Despite some concerns from other cast members due to her physical injuries, Hao persevered and put on her best show.

“I have some old injuries ... so I was quite scared at first. I couldn’t even move parts of my body at one point, due to all the aches and pains, and I was afraid I wouldn’t even make it onto the stage,” she recalled, on the sidelines of one performance in Beijing.

“On top of that, I know many people had come specifically to see me, and my interpretation of the character. I was worried I might let them down, because I wasn’t sure that I’d be able to give my best,” she added.

“Most of the dancers, including myself, worked so hard for so long just to put on a perfect show – even if just for a few minutes. We certainly felt a lot of pressure to perform well,” she noted.

“Just now I was praying at the side of the stage and trying to get myself in character,” Hao said, after wrapping up her performance. “I reminded myself that I was playing the mighty Mulan, and her spirit and strength supported me. Although I have been performing this role for many years, her boundless energy continues to inspire me.”

In 2016, Hao performed the lead role of Yang Guifei in the dance drama “Du Fu,” named after the famous Chinese poet from the Tang Dynasty (618-907). Yang was the beloved consort of the Emperor Xuanzong.

Hao’s performance breathed new life into this classic tale, which has been trending online for years, gathering a billion views on social media.

Hao Ruoqi performs in the dance drama “Du Fu.” /Xu Nan
Hao Ruoqi performs in the dance drama “Du Fu.” /Xu Nan

Hao Ruoqi performs in the dance drama “Du Fu.” /Xu Nan

Hao recalled one of Du Fu’s poems entitled “Satire on Fair Ladies,” which features the line, “There are many beautiful ladies by the water in Chang’an.”

“That poem is a portrait of life during the Tang Dynasty, but the choreography we did to portray it incorporated some modern elements. This is especially true for the court dances from the Han and Tang dynasties, which add something new.”
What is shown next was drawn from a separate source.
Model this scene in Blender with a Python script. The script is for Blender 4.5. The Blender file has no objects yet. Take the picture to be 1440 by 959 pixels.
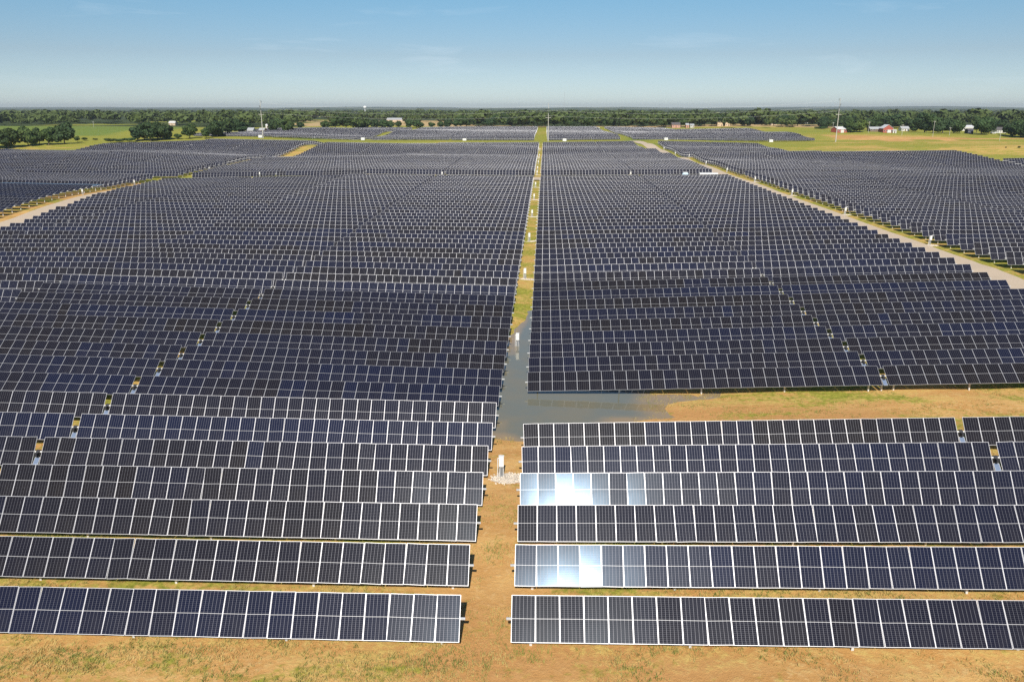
import bpy, math, random
import numpy as np
from mathutils import Vector, Matrix, Euler
from mathutils import noise as mnoise

R = math.radians
random.seed(7); rng = np.random.default_rng(7)
scene = bpy.context.scene

# ------------------------------------------------------------------ camera
CAM_H = 24.25
cam_data = bpy.data.cameras.new("camera"); cam = bpy.data.objects.new("camera", cam_data)
scene.collection.objects.link(cam)
cam_data.sensor_width = 36.0; cam_data.lens = 28.0
cam_data.clip_start = 0.5; cam_data.clip_end = 90000
cam.location = (0, 0, CAM_H)
PITCH, YAW = math.atan(326.5 / 1120.0), 0.0403
cam.rotation_euler = (math.pi / 2 - PITCH, 0, YAW)
scene.camera = cam

# ------------------------------------------------------------------ world, sun, exposure
SUN_EL, SUN_AZ = R(39.5), 0.0          # the sun stands straight behind the camera
world = bpy.data.worlds.new("World"); scene.world = world; world.use_nodes = True
wt = world.node_tree; wn = wt.nodes; wl = wt.links
for n in list(wn): wn.remove(n)
GR0 = (0.72, 0.86, 1.12, 1); GR1 = (0.625, 0.675, 0.787, 1); GR2 = (0.562, 0.75, 0.825, 1)      # how the Nishita colour is warmed or cooled from the horizon up
sky = wn.new("ShaderNodeTexSky"); sky.sky_type = 'NISHITA'; sky.sun_disc = False
sky.sun_elevation = SUN_EL; sky.sun_rotation = math.pi   # towards -Y
sky.air_density = 1.0; sky.dust_density = 0.1; sky.ozone_density = 3.5; sky.altitude = 100
wout = wn.new("ShaderNodeOutputWorld"); bg = wn.new("ShaderNodeBackground"); bg.inputs[1].default_value = 0.08
tc = wn.new("ShaderNodeTexCoord")
def wmath(op, a, b=None, clamp=False):
    n = wn.new("ShaderNodeMath"); n.operation = op; n.use_clamp = clamp
    for i, v in enumerate((a, b)):
        if v is None: continue
        if isinstance(v, (int, float)): n.inputs[i].default_value = v
        else: wl.new(v, n.inputs[i])
    return n.outputs[0]
sep = wn.new("ShaderNodeSeparateXYZ"); wl.new(tc.outputs['Generated'], sep.inputs[0])
mp = wn.new("ShaderNodeMapping"); mp.inputs['Scale'].default_value = (3.2, 3.2, 26.0)
wl.new(tc.outputs['Generated'], mp.inputs[0])
nz = wn.new("ShaderNodeTexNoise"); nz.inputs['Scale'].default_value = 1.7; nz.inputs['Detail'].default_value = 7
nz.inputs['Roughness'].default_value = 0.55; nz.inputs['Distortion'].default_value = 0.35
wl.new(mp.outputs[0], nz.inputs['Vector'])
ramp = wn.new("ShaderNodeValToRGB"); ramp.color_ramp.elements[0].position = 0.57; ramp.color_ramp.elements[1].position = 0.90
wl.new(nz.outputs[0], ramp.inputs[0])
band = wmath('MULTIPLY', wmath('MULTIPLY', sep.outputs[2], 22.0, True), wmath('SUBTRACT', 1.0, wmath('MULTIPLY', sep.outputs[2], 3.2, True), True), True)
cm = wmath('MULTIPLY', wmath('MULTIPLY', ramp.outputs[0], band), 0.42, True)
mixw = wn.new("ShaderNodeMix"); mixw.data_type = 'RGBA'; wl.new(cm, mixw.inputs[0])
grade = wn.new("ShaderNodeValToRGB"); wl.new(wmath('MULTIPLY', sep.outputs[2], 2.0, True), grade.inputs[0])
ge = grade.color_ramp.elements; ge[0].position = 0.0; ge[0].color = GR0; ge[1].position = 0.25; ge[1].color = GR2; e_ = ge.new(0.12); e_.color = GR1
gm_ = wn.new("ShaderNodeMix"); gm_.data_type = 'RGBA'; gm_.blend_type = 'MULTIPLY'; gm_.inputs[0].default_value = 1
wl.new(sky.outputs[0], gm_.inputs[6]); wl.new(grade.outputs[0], gm_.inputs[7]); wl.new(gm_.outputs[2], mixw.inputs[6]); mixw.inputs[7].default_value = (9.5, 10.5, 11.3, 1)
wl.new(mixw.outputs[2], bg.inputs[0]); wl.new(bg.outputs[0], wout.inputs[0])

sl = bpy.data.lights.new("sun", 'SUN'); sl.energy = 4.6; sl.angle = R(0.53); sl.color = (1.0, 0.94, 0.84)
sun = bpy.data.objects.new("sun", sl); scene.collection.objects.link(sun)
sun_dir = Vector((math.sin(SUN_AZ) * math.cos(SUN_EL), -math.cos(SUN_AZ) * math.cos(SUN_EL), math.sin(SUN_EL)))
sun.rotation_euler = sun_dir.to_track_quat('Z', 'Y').to_euler(); sun.location = (0, -30, 60)

scene.view_settings.view_transform = 'Standard'; scene.view_settings.look = 'None'
scene.view_settings.gamma = 1.0; scene.view_settings.use_curve_mapping = False
scene.view_settings.exposure = 0.35
scene.cycles.max_bounces = 6; scene.cycles.diffuse_bounces = 2; scene.cycles.glossy_bounces = 3
scene.cycles.volume_bounces = 0; scene.cycles.transparent_max_bounces = 6
scene.cycles.caustics_reflective = False; scene.cycles.caustics_refractive = False
scene.cycles.sample_clamp_indirect = 6
scene.cycles.use_denoising = False

# ------------------------------------------------------------------ helpers
col = scene.collection
def link(name, data, parent=None, loc=(0, 0, 0), rot=(0, 0, 0)):
    o = bpy.data.objects.new(name, data); col.objects.link(o)
    o.location = loc; o.rotation_euler = rot
    if parent is not None: o.parent = parent
    return o
def tag(o, label=None, cat=None, group=None, kind=None):
    if label: o['label'] = label
    if cat: o['category'] = cat
    if group: o['group'] = group
    if kind: o['kind'] = kind
    return o
def thing(name, label, cat, loc=(0, 0, 0), rot=(0, 0, 0), group=None):
    return tag(link(name, None, None, loc, rot), label, cat, group)

class MB:
    """collects boxes, tubes and faces into one mesh"""
    def __init__(s): s.v = []; s.f = []; s.m = []; s.uv = {}
    def face(s, pts, m=0, uv=None):
        b = len(s.v); s.v += [tuple(p) for p in pts]; s.f.append(list(range(b, b + len(pts)))); s.m.append(m)
        if uv: s.uv[len(s.f) - 1] = uv
        return s
    def box(s, x0, x1, y0, y1, z0, z1, m=0, mt=None):
        P = [(x0,y0,z0),(x1,y0,z0),(x1,y1,z0),(x0,y1,z0),(x0,y0,z1),(x1,y0,z1),(x1,y1,z1),(x0,y1,z1)]
        for i, q in enumerate(((0,3,2,1),(4,5,6,7),(0,1,5,4),(1,2,6,5),(2,3,7,6),(3,0,4,7))):
            s.face([P[k] for k in q], mt if (mt is not None and i == 1) else m)
        return s
    def tube(s, a, b, r0, r1=None, n=8, m=0, caps=True):
        a = Vector(a); b = Vector(b); r1 = r0 if r1 is None else r1
        d = (b - a).normalized(); u = d.orthogonal().normalized(); w = d.cross(u)
        base = len(s.v)
        for c, r in ((a, r0), (b, r1)):
            for i in range(n):
                t = 2 * math.pi * i / n; s.v.append(tuple(c + (u * math.cos(t) + w * math.sin(t)) * r))
        for i in range(n):
            j = (i + 1) % n; s.f.append([base + i, base + j, base + n + j, base + n + i]); s.m.append(m)
        if caps:
            s.f.append([base + i for i in reversed(range(n))]); s.m.append(m)
            s.f.append([base + n + i for i in range(n)]); s.m.append(m)
        return s
    def mesh(s, name, mats):
        me = bpy.data.meshes.new(name); me.from_pydata(s.v, [], s.f)
        for x in mats: me.materials.append(x)
        me.polygons.foreach_set('material_index', s.m)
        if s.uv:
            l = me.uv_layers.new(name='UVMap')
            for fi, uv in s.uv.items():
                for k, li in enumerate(me.polygons[fi].loop_indices): l.data[li].uv = uv[k]
        me.update(); return me
    def build(s, name, mats, parent=None, loc=(0,0,0), rot=(0,0,0)):
        return link(name, s.mesh(name, mats if isinstance(mats, (list, tuple)) else [mats]), parent, loc, rot)
def smooth(me):
    me.polygons.foreach_set('use_smooth', [True] * len(me.polygons)); return me
def np_mesh(name, V, F, mats, smooth_=False):
    me = bpy.data.meshes.new(name); nv, nf, k = len(V), len(F), F.shape[1]
    me.vertices.add(nv); me.vertices.foreach_set('co', np.ascontiguousarray(V, dtype=np.float32).ravel())
    me.loops.add(nf * k); me.loops.foreach_set('vertex_index', np.ascontiguousarray(F, dtype=np.int32).ravel())
    me.polygons.add(nf); me.polygons.foreach_set('loop_start', np.arange(0, nf * k, k, dtype=np.int32))
    me.polygons.foreach_set('loop_total', np.full(nf, k, dtype=np.int32))
    if smooth_: me.polygons.foreach_set('use_smooth', np.ones(nf, dtype=bool))
    for x in mats: me.materials.append(x)
    me.update(calc_edges=True); return me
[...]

Hao said she took a more experimental approach to presenting the life of a court lady by focusing more on the character’s inner world.

“I wasn’t just playing a traditional lady of the court, but also a person full of beauty and charm who may have had profound thoughts of her own,” she recalled.

“I practiced my dance moves every day but also spared no effort to approach the character’s inner world. I worked really hard. Some seemingly simple moves like standing up or looking over my shoulder were actually very well-rehearsed. I polished a lot of details, such as my eyes flickering up and down,” she said.

“In a way I felt I was transcending dancing, and focusing more on how to expressively bring the character to life. I wanted to paint a rich and lively image of a court lady for our audiences to enjoy. So behind this beautiful and classical work there’s a lot of sweat, tears and toil.”

 Hao Ruoqi poses for a photo. /Beijing Lao Zhao
Hao Ruoqi poses for a photo. /Beijing Lao Zhao

Hao Ruoqi poses for a photo. /Beijing Lao Zhao

Hao’s talent may have been widely recognized, but she’s not resting on her laurels just yet.

“This job is very challenging because it requires a bit of luck and a lot of persistence. Reflecting on my career, I’ve gone through so many difficulties, but I think I’m fortunate that all of my hard work has paid off,” she said.

“I will keep moving forward with my career as a dancer. I hope I can tell more stories of famous figures from Chinese history through the power of dance,” she added. “I’m proud to be able to contribute to promoting traditional Chinese culture. And I’m not done yet.”